● **Aim of the exercise**
Show only lines that include "from".
[begin Information shown]
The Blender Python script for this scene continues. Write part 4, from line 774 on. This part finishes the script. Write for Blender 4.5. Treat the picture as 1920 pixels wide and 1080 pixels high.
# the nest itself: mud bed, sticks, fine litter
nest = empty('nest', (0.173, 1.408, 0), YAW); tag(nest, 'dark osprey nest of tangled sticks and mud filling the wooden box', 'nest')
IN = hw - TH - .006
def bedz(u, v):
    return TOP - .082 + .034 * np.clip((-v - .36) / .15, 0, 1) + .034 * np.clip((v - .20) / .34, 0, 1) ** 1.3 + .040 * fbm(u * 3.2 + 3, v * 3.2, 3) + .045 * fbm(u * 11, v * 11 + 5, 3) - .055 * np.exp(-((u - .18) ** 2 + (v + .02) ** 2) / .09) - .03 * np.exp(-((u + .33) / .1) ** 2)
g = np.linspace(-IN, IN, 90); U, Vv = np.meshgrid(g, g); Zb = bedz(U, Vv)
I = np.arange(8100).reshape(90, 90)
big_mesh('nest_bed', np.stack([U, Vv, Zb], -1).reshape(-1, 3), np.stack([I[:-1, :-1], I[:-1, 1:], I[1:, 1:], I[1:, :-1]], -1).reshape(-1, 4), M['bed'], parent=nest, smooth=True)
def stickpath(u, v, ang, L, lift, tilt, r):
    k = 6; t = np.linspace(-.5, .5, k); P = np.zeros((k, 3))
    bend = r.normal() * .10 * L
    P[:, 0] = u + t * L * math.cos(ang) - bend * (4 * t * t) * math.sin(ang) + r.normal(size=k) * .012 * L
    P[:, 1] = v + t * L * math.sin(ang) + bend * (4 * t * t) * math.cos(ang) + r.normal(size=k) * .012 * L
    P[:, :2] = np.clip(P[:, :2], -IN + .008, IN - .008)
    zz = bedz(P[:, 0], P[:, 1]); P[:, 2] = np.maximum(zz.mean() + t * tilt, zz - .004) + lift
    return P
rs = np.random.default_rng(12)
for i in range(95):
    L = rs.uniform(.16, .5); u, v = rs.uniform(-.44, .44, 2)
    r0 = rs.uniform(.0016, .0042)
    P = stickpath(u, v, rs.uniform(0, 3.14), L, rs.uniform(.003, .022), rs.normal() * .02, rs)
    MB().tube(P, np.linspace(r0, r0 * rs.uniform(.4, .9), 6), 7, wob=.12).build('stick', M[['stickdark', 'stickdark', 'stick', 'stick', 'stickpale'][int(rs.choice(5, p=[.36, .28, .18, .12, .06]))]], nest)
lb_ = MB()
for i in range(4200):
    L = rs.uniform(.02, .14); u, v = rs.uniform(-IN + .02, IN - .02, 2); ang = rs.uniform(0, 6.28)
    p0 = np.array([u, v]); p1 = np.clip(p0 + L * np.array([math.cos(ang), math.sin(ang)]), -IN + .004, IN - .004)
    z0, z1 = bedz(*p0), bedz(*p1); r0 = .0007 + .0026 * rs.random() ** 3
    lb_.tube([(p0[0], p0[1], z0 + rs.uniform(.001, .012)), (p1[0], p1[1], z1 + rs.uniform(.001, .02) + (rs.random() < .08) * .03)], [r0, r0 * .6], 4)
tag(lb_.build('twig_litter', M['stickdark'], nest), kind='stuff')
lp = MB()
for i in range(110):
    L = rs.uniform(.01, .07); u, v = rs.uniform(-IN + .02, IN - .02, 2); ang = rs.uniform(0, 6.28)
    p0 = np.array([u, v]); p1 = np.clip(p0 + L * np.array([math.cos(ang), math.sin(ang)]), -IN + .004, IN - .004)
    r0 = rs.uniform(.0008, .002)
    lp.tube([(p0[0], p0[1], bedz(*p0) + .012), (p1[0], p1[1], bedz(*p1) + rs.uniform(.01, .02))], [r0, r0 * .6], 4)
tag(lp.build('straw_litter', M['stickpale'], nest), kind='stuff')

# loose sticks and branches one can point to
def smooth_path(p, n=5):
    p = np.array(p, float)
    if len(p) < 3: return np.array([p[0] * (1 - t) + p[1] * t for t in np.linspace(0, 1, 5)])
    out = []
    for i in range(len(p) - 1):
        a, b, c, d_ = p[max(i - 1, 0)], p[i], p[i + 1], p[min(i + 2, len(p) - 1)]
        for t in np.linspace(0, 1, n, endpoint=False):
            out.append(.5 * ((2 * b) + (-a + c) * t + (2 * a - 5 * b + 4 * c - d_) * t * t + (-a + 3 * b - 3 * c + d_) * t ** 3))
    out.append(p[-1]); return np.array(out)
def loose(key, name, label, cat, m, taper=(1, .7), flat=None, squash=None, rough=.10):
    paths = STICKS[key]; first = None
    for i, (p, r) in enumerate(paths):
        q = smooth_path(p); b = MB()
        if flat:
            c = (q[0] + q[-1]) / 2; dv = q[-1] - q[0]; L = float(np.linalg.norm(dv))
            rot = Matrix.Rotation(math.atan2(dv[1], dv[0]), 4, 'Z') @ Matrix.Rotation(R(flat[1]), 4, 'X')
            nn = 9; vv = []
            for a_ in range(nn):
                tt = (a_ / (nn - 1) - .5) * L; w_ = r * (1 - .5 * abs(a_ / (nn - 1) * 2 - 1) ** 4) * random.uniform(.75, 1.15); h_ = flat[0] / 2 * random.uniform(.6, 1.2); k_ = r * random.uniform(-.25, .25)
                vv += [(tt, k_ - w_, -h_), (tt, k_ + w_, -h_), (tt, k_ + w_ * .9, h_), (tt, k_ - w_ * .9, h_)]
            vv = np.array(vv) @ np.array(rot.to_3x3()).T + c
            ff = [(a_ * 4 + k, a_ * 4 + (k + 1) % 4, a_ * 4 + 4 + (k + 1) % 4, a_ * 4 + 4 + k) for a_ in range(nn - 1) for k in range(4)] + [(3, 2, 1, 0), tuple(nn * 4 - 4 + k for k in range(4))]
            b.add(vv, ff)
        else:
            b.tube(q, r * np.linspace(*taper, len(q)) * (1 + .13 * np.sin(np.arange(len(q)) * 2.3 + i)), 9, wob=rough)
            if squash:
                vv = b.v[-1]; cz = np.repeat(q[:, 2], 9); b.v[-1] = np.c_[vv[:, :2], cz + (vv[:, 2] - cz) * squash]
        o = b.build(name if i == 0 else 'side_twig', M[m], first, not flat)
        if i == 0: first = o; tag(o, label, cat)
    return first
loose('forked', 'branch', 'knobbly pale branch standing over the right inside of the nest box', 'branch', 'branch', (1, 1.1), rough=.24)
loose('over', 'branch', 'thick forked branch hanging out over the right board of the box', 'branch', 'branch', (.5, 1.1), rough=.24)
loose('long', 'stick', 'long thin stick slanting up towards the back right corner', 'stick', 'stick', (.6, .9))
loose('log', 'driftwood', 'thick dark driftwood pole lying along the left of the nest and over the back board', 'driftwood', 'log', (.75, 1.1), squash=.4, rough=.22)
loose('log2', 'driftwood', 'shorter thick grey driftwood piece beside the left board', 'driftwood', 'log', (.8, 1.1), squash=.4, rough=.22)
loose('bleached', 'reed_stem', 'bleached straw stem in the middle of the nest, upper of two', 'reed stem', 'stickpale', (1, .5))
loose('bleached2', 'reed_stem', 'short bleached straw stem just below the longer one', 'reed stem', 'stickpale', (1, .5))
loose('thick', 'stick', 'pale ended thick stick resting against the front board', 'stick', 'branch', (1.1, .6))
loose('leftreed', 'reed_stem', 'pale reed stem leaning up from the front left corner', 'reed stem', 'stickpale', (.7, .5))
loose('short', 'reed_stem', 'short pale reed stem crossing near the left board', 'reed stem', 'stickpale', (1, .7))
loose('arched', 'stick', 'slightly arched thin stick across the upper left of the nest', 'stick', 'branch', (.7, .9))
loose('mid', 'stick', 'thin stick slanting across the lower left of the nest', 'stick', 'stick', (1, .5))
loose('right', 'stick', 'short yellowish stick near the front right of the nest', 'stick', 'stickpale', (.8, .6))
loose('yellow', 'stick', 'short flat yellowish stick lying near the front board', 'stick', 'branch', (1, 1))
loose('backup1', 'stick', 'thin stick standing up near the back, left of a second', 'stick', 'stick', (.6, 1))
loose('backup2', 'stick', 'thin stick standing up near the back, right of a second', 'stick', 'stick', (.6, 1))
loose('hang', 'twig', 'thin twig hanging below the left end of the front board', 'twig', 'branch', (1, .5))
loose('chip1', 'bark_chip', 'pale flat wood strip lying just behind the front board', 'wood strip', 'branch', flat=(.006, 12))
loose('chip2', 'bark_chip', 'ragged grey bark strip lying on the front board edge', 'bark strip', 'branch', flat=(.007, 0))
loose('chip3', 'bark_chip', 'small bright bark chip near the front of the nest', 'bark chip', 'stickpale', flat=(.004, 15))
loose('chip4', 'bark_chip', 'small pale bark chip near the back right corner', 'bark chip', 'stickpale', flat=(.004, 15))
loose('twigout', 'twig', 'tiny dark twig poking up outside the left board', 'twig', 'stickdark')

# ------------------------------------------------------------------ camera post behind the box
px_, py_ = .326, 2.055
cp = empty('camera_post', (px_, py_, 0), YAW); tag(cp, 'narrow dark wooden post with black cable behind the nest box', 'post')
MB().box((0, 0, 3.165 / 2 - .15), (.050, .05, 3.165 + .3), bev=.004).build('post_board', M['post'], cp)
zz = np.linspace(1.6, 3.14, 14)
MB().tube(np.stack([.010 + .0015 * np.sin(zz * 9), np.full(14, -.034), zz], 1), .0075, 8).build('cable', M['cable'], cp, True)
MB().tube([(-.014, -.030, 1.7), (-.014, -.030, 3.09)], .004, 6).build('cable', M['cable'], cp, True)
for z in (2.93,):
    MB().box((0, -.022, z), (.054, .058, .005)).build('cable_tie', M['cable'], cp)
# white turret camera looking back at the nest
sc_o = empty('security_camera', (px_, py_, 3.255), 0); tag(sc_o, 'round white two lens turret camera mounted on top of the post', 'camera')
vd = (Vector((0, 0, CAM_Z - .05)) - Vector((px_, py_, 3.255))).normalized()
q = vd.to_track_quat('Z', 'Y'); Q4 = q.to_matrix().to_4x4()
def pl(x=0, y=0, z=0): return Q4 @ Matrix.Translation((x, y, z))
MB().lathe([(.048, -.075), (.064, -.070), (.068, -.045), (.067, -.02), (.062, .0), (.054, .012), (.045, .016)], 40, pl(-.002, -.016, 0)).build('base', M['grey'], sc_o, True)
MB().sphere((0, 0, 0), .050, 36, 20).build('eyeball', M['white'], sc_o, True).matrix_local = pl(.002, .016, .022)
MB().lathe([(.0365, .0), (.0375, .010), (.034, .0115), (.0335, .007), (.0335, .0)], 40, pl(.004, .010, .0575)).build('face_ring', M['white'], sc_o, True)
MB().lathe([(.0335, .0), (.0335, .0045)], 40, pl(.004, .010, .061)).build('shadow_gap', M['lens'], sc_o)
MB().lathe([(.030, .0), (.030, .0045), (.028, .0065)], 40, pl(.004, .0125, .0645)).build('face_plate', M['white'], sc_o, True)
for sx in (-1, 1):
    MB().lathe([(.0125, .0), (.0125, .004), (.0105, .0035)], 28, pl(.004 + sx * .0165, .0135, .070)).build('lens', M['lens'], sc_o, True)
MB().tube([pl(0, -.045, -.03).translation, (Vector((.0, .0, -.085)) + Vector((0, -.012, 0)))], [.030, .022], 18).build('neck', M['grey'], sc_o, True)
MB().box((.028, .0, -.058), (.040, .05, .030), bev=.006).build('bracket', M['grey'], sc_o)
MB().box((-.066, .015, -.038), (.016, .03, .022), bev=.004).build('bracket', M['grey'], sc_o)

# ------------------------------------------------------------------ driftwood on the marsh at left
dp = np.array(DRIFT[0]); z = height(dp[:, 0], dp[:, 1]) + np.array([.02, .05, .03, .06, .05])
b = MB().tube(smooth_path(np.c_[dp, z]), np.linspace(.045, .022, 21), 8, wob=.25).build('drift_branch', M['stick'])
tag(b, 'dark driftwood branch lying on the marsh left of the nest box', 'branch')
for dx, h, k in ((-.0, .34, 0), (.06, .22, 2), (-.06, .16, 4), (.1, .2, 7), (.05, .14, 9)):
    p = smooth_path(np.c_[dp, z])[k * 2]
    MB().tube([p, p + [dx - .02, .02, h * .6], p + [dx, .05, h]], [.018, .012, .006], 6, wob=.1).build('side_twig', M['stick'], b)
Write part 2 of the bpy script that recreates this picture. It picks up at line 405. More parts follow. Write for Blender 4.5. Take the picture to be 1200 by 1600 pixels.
[end Information shown]
● **Response to the task**
The Blender Python script for this scene continues. Write part 4, from line 774 on. This part finishes the script. Write for Blender 4.5. Treat the picture as 1920 pixels wide and 1080 pixels high.
loose('leftreed', 'reed_stem', 'pale reed stem leaning up from the front left corner', 'reed stem', 'stickpale', (.7, .5))